Your goal:
Return each entry exactly, with none missing.

Data entries:
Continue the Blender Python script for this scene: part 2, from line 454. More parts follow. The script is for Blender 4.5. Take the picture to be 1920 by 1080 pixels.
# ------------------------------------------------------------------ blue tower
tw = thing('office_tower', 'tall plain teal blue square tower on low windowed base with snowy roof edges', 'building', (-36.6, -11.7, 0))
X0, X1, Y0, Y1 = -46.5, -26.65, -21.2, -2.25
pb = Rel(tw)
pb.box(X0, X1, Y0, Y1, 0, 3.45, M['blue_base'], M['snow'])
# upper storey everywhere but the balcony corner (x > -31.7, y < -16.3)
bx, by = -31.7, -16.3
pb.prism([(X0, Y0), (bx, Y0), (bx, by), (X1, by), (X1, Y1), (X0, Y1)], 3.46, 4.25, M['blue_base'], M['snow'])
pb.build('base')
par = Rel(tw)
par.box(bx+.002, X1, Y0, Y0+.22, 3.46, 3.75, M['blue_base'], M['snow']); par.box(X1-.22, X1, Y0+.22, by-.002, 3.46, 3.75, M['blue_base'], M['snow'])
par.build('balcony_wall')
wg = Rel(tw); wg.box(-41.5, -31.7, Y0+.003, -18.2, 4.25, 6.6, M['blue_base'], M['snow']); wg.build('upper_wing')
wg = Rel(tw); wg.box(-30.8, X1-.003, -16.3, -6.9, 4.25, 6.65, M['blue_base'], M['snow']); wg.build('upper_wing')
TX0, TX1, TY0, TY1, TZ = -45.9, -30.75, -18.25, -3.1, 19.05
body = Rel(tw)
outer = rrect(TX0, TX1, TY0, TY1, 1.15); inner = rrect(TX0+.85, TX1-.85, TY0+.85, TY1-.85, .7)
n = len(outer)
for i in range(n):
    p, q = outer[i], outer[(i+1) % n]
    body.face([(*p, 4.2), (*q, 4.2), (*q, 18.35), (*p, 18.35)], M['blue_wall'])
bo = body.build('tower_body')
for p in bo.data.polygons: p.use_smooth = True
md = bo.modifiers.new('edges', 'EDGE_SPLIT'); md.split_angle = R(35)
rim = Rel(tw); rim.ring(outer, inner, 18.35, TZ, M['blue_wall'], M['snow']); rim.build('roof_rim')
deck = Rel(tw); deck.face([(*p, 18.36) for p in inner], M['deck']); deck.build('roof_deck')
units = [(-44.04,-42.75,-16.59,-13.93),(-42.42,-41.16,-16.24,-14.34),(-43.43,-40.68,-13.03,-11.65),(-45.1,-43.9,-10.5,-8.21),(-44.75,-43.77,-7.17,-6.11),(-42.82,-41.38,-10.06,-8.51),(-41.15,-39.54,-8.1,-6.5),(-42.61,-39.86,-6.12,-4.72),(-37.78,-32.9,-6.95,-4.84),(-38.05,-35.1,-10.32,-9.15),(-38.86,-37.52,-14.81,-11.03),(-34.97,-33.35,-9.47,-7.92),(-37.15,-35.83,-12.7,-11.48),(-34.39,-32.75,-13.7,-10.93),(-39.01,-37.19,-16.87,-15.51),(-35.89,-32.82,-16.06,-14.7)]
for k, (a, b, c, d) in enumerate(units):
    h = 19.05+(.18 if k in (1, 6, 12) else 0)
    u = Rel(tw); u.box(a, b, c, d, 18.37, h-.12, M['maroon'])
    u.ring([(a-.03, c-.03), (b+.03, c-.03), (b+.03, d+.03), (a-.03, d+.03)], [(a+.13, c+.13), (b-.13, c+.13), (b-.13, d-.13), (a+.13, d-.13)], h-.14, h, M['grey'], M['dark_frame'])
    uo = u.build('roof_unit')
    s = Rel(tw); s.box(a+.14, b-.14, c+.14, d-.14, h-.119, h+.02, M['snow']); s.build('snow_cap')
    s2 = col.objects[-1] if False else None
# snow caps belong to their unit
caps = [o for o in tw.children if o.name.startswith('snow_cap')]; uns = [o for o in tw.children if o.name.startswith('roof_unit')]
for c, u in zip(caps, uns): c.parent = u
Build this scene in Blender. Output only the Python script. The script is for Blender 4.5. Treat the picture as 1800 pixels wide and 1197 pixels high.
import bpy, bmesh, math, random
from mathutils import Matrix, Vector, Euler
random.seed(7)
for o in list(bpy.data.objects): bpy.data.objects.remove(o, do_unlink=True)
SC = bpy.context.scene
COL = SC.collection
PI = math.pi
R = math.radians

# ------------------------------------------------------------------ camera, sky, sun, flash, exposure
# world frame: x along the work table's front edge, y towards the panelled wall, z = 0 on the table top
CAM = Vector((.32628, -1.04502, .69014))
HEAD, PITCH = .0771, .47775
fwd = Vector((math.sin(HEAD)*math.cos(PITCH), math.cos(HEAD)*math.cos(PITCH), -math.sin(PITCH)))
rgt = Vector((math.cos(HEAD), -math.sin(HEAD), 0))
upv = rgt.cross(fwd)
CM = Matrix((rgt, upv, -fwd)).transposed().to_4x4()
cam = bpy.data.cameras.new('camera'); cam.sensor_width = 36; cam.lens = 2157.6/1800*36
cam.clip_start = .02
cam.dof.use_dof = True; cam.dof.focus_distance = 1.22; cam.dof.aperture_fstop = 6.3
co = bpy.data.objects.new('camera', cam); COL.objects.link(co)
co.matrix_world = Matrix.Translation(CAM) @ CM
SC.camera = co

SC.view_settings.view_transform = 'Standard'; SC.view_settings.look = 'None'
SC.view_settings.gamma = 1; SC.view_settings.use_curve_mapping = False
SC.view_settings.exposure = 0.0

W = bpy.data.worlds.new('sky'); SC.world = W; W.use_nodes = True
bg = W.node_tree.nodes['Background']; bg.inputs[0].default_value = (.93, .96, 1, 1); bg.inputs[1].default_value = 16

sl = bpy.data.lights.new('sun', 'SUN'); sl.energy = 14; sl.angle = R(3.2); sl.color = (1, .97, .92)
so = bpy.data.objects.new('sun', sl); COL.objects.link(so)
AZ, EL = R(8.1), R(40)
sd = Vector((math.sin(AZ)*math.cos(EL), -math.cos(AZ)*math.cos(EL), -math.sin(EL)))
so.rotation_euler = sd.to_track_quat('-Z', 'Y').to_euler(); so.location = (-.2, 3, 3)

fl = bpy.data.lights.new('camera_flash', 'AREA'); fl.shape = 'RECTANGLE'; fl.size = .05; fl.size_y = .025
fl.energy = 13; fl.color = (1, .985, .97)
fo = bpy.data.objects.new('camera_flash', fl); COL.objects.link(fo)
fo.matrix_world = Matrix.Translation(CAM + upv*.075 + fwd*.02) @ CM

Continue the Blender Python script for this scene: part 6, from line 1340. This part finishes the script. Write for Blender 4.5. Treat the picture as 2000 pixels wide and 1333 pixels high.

Written response:
Continue the Blender Python script for this scene: part 2, from line 454. More parts follow. The script is for Blender 4.5. Take the picture to be 1920 by 1080 pixels.
# ------------------------------------------------------------------ blue tower
tw = thing('office_tower', 'tall plain teal blue square tower on low windowed base with snowy roof edges', 'building', (-36.6, -11.7, 0))
X0, X1, Y0, Y1 = -46.5, -26.65, -21.2, -2.25
pb = Rel(tw)
pb.box(X0, X1, Y0, Y1, 0, 3.45, M['blue_base'], M['snow'])
# upper storey everywhere but the balcony corner (x > -31.7, y < -16.3)
bx, by = -31.7, -16.3
pb.prism([(X0, Y0), (bx, Y0), (bx, by), (X1, by), (X1, Y1), (X0, Y1)], 3.46, 4.25, M['blue_base'], M['snow'])
pb.build('base')
par = Rel(tw)
par.box(bx+.002, X1, Y0, Y0+.22, 3.46, 3.75, M['blue_base'], M['snow']); par.box(X1-.22, X1, Y0+.22, by-.002, 3.46, 3.75, M['blue_base'], M['snow'])
par.build('balcony_wall')
wg = Rel(tw); wg.box(-41.5, -31.7, Y0+.003, -18.2, 4.25, 6.6, M['blue_base'], M['snow']); wg.build('upper_wing')
wg = Rel(tw); wg.box(-30.8, X1-.003, -16.3, -6.9, 4.25, 6.65, M['blue_base'], M['snow']); wg.build('upper_wing')
TX0, TX1, TY0, TY1, TZ = -45.9, -30.75, -18.25, -3.1, 19.05
body = Rel(tw)
outer = rrect(TX0, TX1, TY0, TY1, 1.15); inner = rrect(TX0+.85, TX1-.85, TY0+.85, TY1-.85, .7)
n = len(outer)
for i in range(n):
    p, q = outer[i], outer[(i+1) % n]
    body.face([(*p, 4.2), (*q, 4.2), (*q, 18.35), (*p, 18.35)], M['blue_wall'])
bo = body.build('tower_body')
for p in bo.data.polygons: p.use_smooth = True
md = bo.modifiers.new('edges', 'EDGE_SPLIT'); md.split_angle = R(35)
rim = Rel(tw); rim.ring(outer, inner, 18.35, TZ, M['blue_wall'], M['snow']); rim.build('roof_rim')
deck = Rel(tw); deck.face([(*p, 18.36) for p in inner], M['deck']); deck.build('roof_deck')
units = [(-44.04,-42.75,-16.59,-13.93),(-42.42,-41.16,-16.24,-14.34),(-43.43,-40.68,-13.03,-11.65),(-45.1,-43.9,-10.5,-8.21),(-44.75,-43.77,-7.17,-6.11),(-42.82,-41.38,-10.06,-8.51),(-41.15,-39.54,-8.1,-6.5),(-42.61,-39.86,-6.12,-4.72),(-37.78,-32.9,-6.95,-4.84),(-38.05,-35.1,-10.32,-9.15),(-38.86,-37.52,-14.81,-11.03),(-34.97,-33.35,-9.47,-7.92),(-37.15,-35.83,-12.7,-11.48),(-34.39,-32.75,-13.7,-10.93),(-39.01,-37.19,-16.87,-15.51),(-35.89,-32.82,-16.06,-14.7)]
for k, (a, b, c, d) in enumerate(units):
    h = 19.05+(.18 if k in (1, 6, 12) else 0)
    u = Rel(tw); u.box(a, b, c, d, 18.37, h-.12, M['maroon'])
    u.ring([(a-.03, c-.03), (b+.03, c-.03), (b+.03, d+.03), (a-.03, d+.03)], [(a+.13, c+.13), (b-.13, c+.13), (b-.13, d-.13), (a+.13, d-.13)], h-.14, h, M['grey'], M['dark_frame'])
    uo = u.build('roof_unit')
    s = Rel(tw); s.box(a+.14, b-.14, c+.14, d-.14, h-.119, h+.02, M['snow']); s.build('snow_cap')
    s2 = col.objects[-1] if False else None
# snow caps belong to their unit
caps = [o for o in tw.children if o.name.startswith('snow_cap')]; uns = [o for o in tw.children if o.name.startswith('roof_unit')]
for c, u in zip(caps, uns): c.parent = u
Build this scene in Blender. Output only the Python script. The script is for Blender 4.5. Treat the picture as 1800 pixels wide and 1197 pixels high.
import bpy, bmesh, math, random
from mathutils import Matrix, Vector, Euler
random.seed(7)
for o in list(bpy.data.objects): bpy.data.objects.remove(o, do_unlink=True)
SC = bpy.context.scene
COL = SC.collection
PI = math.pi
R = math.radians

# ------------------------------------------------------------------ camera, sky, sun, flash, exposure
# world frame: x along the work table's front edge, y towards the panelled wall, z = 0 on the table top
CAM = Vector((.32628, -1.04502, .69014))
HEAD, PITCH = .0771, .47775
fwd = Vector((math.sin(HEAD)*math.cos(PITCH), math.cos(HEAD)*math.cos(PITCH), -math.sin(PITCH)))
rgt = Vector((math.cos(HEAD), -math.sin(HEAD), 0))
upv = rgt.cross(fwd)
CM = Matrix((rgt, upv, -fwd)).transposed().to_4x4()
cam = bpy.data.cameras.new('camera'); cam.sensor_width = 36; cam.lens = 2157.6/1800*36
cam.clip_start = .02
cam.dof.use_dof = True; cam.dof.focus_distance = 1.22; cam.dof.aperture_fstop = 6.3
co = bpy.data.objects.new('camera', cam); COL.objects.link(co)
co.matrix_world = Matrix.Translation(CAM) @ CM
SC.camera = co

SC.view_settings.view_transform = 'Standard'; SC.view_settings.look = 'None'
SC.view_settings.gamma = 1; SC.view_settings.use_curve_mapping = False
SC.view_settings.exposure = 0.0

W = bpy.data.worlds.new('sky'); SC.world = W; W.use_nodes = True
bg = W.node_tree.nodes['Background']; bg.inputs[0].default_value = (.93, .96, 1, 1); bg.inputs[1].default_value = 16

sl = bpy.data.lights.new('sun', 'SUN'); sl.energy = 14; sl.angle = R(3.2); sl.color = (1, .97, .92)
so = bpy.data.objects.new('sun', sl); COL.objects.link(so)
AZ, EL = R(8.1), R(40)
sd = Vector((math.sin(AZ)*math.cos(EL), -math.cos(AZ)*math.cos(EL), -math.sin(EL)))
so.rotation_euler = sd.to_track_quat('-Z', 'Y').to_euler(); so.location = (-.2, 3, 3)

fl = bpy.data.lights.new('camera_flash', 'AREA'); fl.shape = 'RECTANGLE'; fl.size = .05; fl.size_y = .025
fl.energy = 13; fl.color = (1, .985, .97)
fo = bpy.data.objects.new('camera_flash', fl); COL.objects.link(fo)
fo.matrix_world = Matrix.Translation(CAM + upv*.075 + fwd*.02) @ CM

Continue the Blender Python script for this scene: part 6, from line 1340. This part finishes the script. Write for Blender 4.5. Treat the picture as 2000 pixels wide and 1333 pixels high.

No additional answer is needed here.